╔══

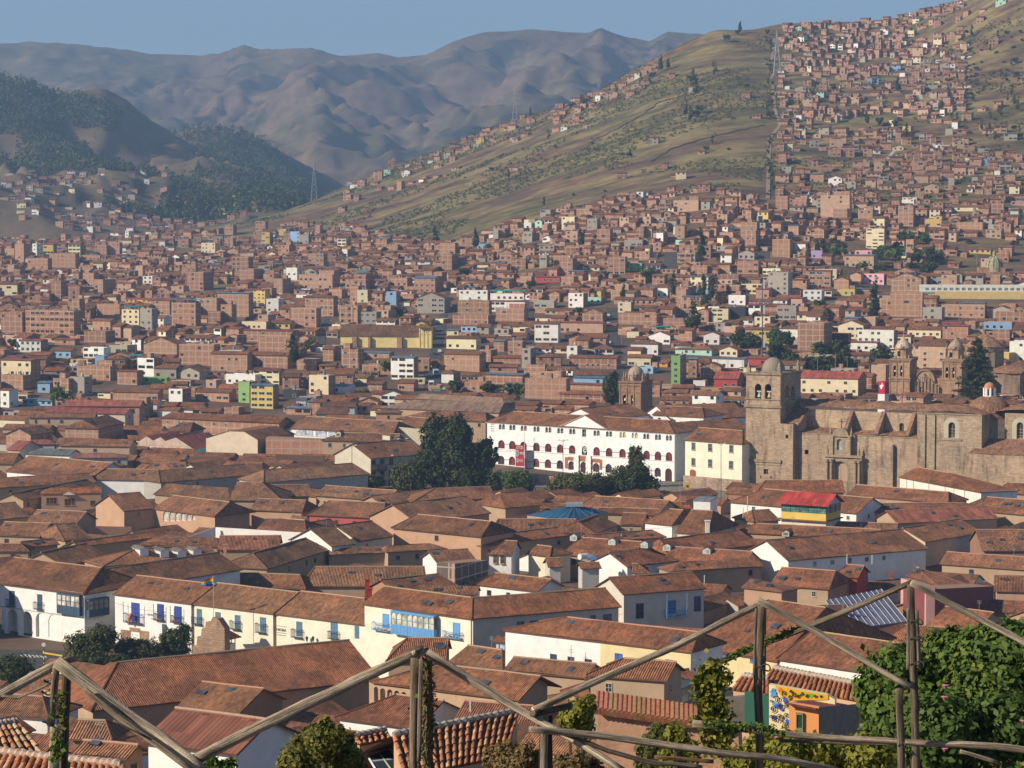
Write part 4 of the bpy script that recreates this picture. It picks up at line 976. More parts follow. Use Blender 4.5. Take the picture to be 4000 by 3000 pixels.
def belfry(root,reg,xl,xc,xr,ybase,ytop,th,D,arches,side=(),bands=(),col=STONE,dome=None,zb=None,drum=None,name='bell_tower'):
 u=Vector((math.cos(th),-math.sin(th),0));v=Vector((-u.y,u.x,0))
 Cc=at_y(px(reg,xc,ybase),D);fa=Facade(Cc-u*40,Cc);fr=Facade(Cc,Cc+v*40)
 a0=fa.pt(px(reg,xl,ybase))[0];a1=40.0;d=fr.pt(px(reg,xr,ybase))[0]
 z0=(zb if zb is not None else Cc.z);zt=fa.pt(px(reg,xc,ytop))[1]
 t=MB();hs=[hole(fa,reg,*q)for q in arches];hr=[hole(fr,reg,*q)for q in side]
 panel(t,fa,a0,a1,z0,zt,hs,.9,'stone',col);panel(t,fr,0,d,z0,zt,hr,.9,'stone',col)
 t.box(fa.at(a0,z0)+v*.01,u*.01,v*d,Z*(zt-z0),'stone',col);t.box(fa.at(a0,z0)+v*d,u*(a1-a0),v*.01,Z*(zt-z0),'stone',col)
 t.face([fa.at(a0,zt),fa.at(a1,zt),fa.at(a1,zt)+v*d,fa.at(a0,zt)+v*d],'stone',col)
 if hs:t.face([fa.at(a0,hs[0][1]),fa.at(a1,hs[0][1]),fa.at(a1,hs[0][1])+v*d,fa.at(a0,hs[0][1])+v*d],'stone',tuple(c*.6 for c in col))
 for y,hgt,pr in bands:
  z=fa.pt(px(reg,xc,y))[1];t.box(fa.at(a0-pr,z,pr),u*(a1-a0+2*pr),v*(d+2*pr),Z*hgt,'stone',tuple(c*.85 for c in col),True)
 w=a1-a0
 for s in np.linspace(0,1,4):
  t.box(fa.at(a0+(w-.5)*s,z0,.22),u*.5,v*.22,Z*(zt-z0),'stone',col)
 o=t.build(name,root);off=Vector(root.matrix_basis.translation)
 for h in hs:
  if h[2]-h[0]<1:continue
  b=MB();p=fa.at((h[0]+h[2])/2,h[1]+(h[3]-h[1])*.42,-.6);s=(h[2]-h[0])*.34
  b.lathe(p,[(s,0),(s*.8,s*.4),(s*.5,s*1.5),(.01,s*1.9)],10,'metal',(.4,.36,.28));b.build('bell',o,off)
 c=fa.at((a0+a1)/2,zt)+v*(d/2)
 return o,c,w,d,u,v,fa
KD=on_ground(px('K',660,760),0,500).y
tc=empty('church',at_y(px('K',980,760),KD+8),'ornate stone church with two domed bell towers and a carved facade behind the red sign','church')
off=Vector(tc.matrix_basis.translation);th=math.radians(16);CS=(.5,.34,.23)
zb_=at_y(px('K',660,800),KD).z-4
for xl,xc,xr,dy,nm in((548,800,886,0,0),(1196,1440,1530,20,1)):
 D_=KD+(0 if nm==0 else-3)
 o,c,w,d,u,v,fa=belfry(tc,'K',xl,xc,xr,760,338+dy*.6,th,D_,[(600+(643 if nm else 0),404+dy,641+(643 if nm else 0),535+dy),(684+(643 if nm else 0),405+dy,725+(643 if nm else 0),536+dy)],[],[(345+dy*.6,.5,.5),(365+dy,.3,.25),(572+dy,.5,.45),(600+dy,.4,.3)],CS,zb=zb_)
 t=MB();z0=c.z;hd=fa.pt(px('K',xc,205+dy*.6))[1]-z0
 t.lathe(c,[(w*.47,-.2),(w*.47,.3),(w*.43,.4),(w*.43,hd-.4),(w*.5,hd-.3),(w*.5,hd)],8,'stone',CS,a0=math.pi/8-th)
 rd=w*.42;hh=fa.pt(px('K',xc,78+dy*.6))[1]-z0-hd
 prof=[(rd*(1-(k/8)**1.7),hh*(k/8))for k in range(8)]+[(.25,hh),(.4,hh+.4),(.1,hh+1.0),(.08,hh+3.2),(.01,hh+3.3)]
 t.lathe(c+Z*hd,prof,16,'stone',(.6,.5,.42)if nm==0 else(.42,.33,.26),a0=-th)
 for q in range(8):
  a_=math.pi/4*q+math.pi/8;P=c+Vector((math.cos(a_),math.sin(a_),0))*w*.5+Z*(hd if q%2 else .2)
  t.lathe(P,[(.35,0),(.25,.6),(.35,.9),(.01,1.9)],6,'stone',CS)
 q=fa;ar=hole(fa,'K',648+(643 if nm else 0),228+dy*.7,685+(643 if nm else 0),292+dy*.7)
 t.box(fa.at(ar[0],ar[1],-.0)+v*.5,u*(ar[2]-ar[0]),v*.05,Z*(ar[3]-ar[1]),'glass',(.02,.02,.02))
 t.build('lantern_drum',o,off)
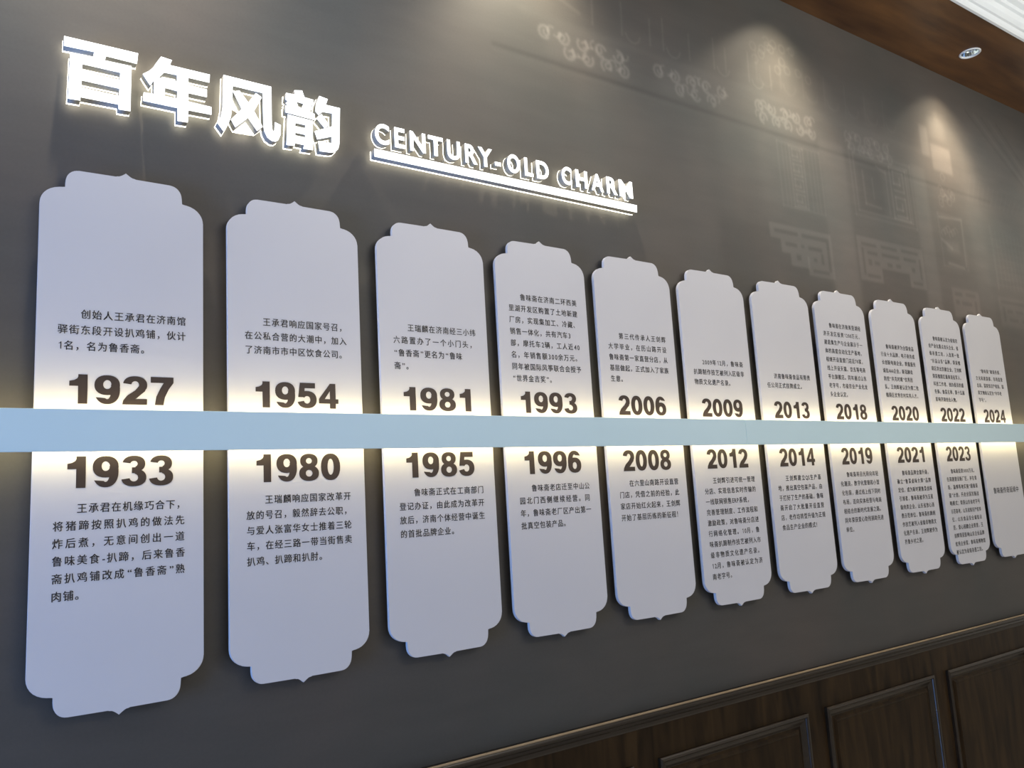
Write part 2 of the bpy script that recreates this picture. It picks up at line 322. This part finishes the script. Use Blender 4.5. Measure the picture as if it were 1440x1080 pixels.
def sweep_frame(x0, x1, z0, z1, prof):
    bm = bmesh.new(); loops = []
    for d, y in prof: loops.append([bm.verts.new(p) for p in ((x0 + d, y, z0 + d), (x1 - d, y, z0 + d), (x1 - d, y, z1 - d), (x0 + d, y, z1 - d))])
    for A, B in zip(loops, loops[1:]):
        for i in range(4): bm.faces.new((A[i], A[(i + 1) % 4], B[(i + 1) % 4], B[i]))
    return mesh_of(bm)
frame_me = sweep_frame(0, 0.615, 0.19, 0.828, [(0, yb), (0, 0.004), (0.003, 0.001), (0.008, 0.0), (0.012, 0.003), (0.013, 0.006), (0.019, 0.007), (0.024, 0.010), (0.030, 0.0135), (0.032, 0.0137)])
field_me = sweep_frame(0, 0.615, 0.19, 0.828, [(0.040, 0.0139), (0.046, 0.0085), (0.049, 0.0075), (0.051, 0.0085), (0.052, 0.0095), (0.3074, 0.0096)])
for k in range(-5, 8):
    x0 = 1.286 + 0.7075 * k
    if x0 < XL + 0.02 or x0 > XR - 0.65: continue
    f = obj('wainscot_panel', field_me, M['wood'], wains); f.location = (x0, 0, 0)
    g = obj('panel_moulding', frame_me, M['moulding'], f)

# ------------------------------------------------------------------ downlights
def lathe(prof, n=40, smooth=True):
    bm = bmesh.new(); rings = []
    for r, z in prof: rings.append([bm.verts.new((r * math.cos(2 * math.pi * i / n), r * math.sin(2 * math.pi * i / n), z)) for i in range(n)])
    for A, B in zip(rings, rings[1:]):
        for i in range(n): bm.faces.new((A[i], A[(i + 1) % n], B[(i + 1) % n], B[i]))
    return mesh_of(bm, smooth=smooth)
ring_me = lathe([(0.034, 0.004), (0.0345, -0.002), (0.037, -0.004), (0.040, -0.004), (0.042, -0.002), (0.042, 0.0)])
refl_me = lathe([(0.0345, 0.002), (0.031, 0.018), (0.024, 0.034), (0.018, 0.042)], 24, False)
lens_me = lathe([(0.018, 0.042), (0.012, 0.041), (0.001, 0.0405)], 24)
lab = {3: 'round recessed downlight with white ring in the brown wooden soffit, upper right corner'}
vis = [i for i, (x, y) in enumerate(LAMPS) if i == 3]
for i, (x, y) in enumerate(LAMPS):
    if i != 3: continue
    t = empty('downlight', (x, y, CEIL), lab[3], 'downlight')
    obj('trim_ring', ring_me, M['trim_ring'], t); obj('reflector', refl_me, M['chrome'], t); obj('lens', lens_me, M['lens'], t)

# ------------------------------------------------------------------ the pale blue band with hidden light strips
def band(x0, x1, label):
    t = empty('timeline_band', ((x0 + x1) / 2, -0.02, 1.678), label, 'wall band', 'pieces of the pale blue timeline band')
    a, b2 = x0 - t.location.x, x1 - t.location.x
    def part(n, me, m): return obj(n, me, M[m], t)
    part('front_plate', boxes((a, b2, -0.022, -0.018, -0.0385, 0.0370), bevel=0.0008), 'band')
    part('mounting_channel', boxes((a + 0.002, b2 - 0.002, -0.018, 0.018, -0.018, 0.018)), 'alu')
    part('light_strip', boxes((a + 0.004, b2 - 0.004, -0.012, 0.004, 0.0185, 0.0215)), 'led')
    part('light_strip', boxes((a + 0.004, b2 - 0.004, -0.012, 0.004, -0.0215, -0.0185)), 'led')
band(-0.9, 1.6935, 'long pale blue horizontal band between the boards, left piece up to the fine seam')
band(1.6945, 4.6, 'pale blue horizontal band between the boards, right piece beyond the fine seam')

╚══

In the listing above, locate the line containing "Write part 2" and the line containing "g = obj('panel_moulding', frame_me, M['moulding'], f)". Transcribe those two lines and everything between them, exactly as written.

▶ **OUTPUT OF THE TASK**
Write part 2 of the bpy script that recreates this picture. It picks up at line 322. This part finishes the script. Use Blender 4.5. Measure the picture as if it were 1440x1080 pixels.
def sweep_frame(x0, x1, z0, z1, prof):
    bm = bmesh.new(); loops = []
    for d, y in prof: loops.append([bm.verts.new(p) for p in ((x0 + d, y, z0 + d), (x1 - d, y, z0 + d), (x1 - d, y, z1 - d), (x0 + d, y, z1 - d))])
    for A, B in zip(loops, loops[1:]):
        for i in range(4): bm.faces.new((A[i], A[(i + 1) % 4], B[(i + 1) % 4], B[i]))
    return mesh_of(bm)
frame_me = sweep_frame(0, 0.615, 0.19, 0.828, [(0, yb), (0, 0.004), (0.003, 0.001), (0.008, 0.0), (0.012, 0.003), (0.013, 0.006), (0.019, 0.007), (0.024, 0.010), (0.030, 0.0135), (0.032, 0.0137)])
field_me = sweep_frame(0, 0.615, 0.19, 0.828, [(0.040, 0.0139), (0.046, 0.0085), (0.049, 0.0075), (0.051, 0.0085), (0.052, 0.0095), (0.3074, 0.0096)])
for k in range(-5, 8):
    x0 = 1.286 + 0.7075 * k
    if x0 < XL + 0.02 or x0 > XR - 0.65: continue
    f = obj('wainscot_panel', field_me, M['wood'], wains); f.location = (x0, 0, 0)
    g = obj('panel_moulding', frame_me, M['moulding'], f)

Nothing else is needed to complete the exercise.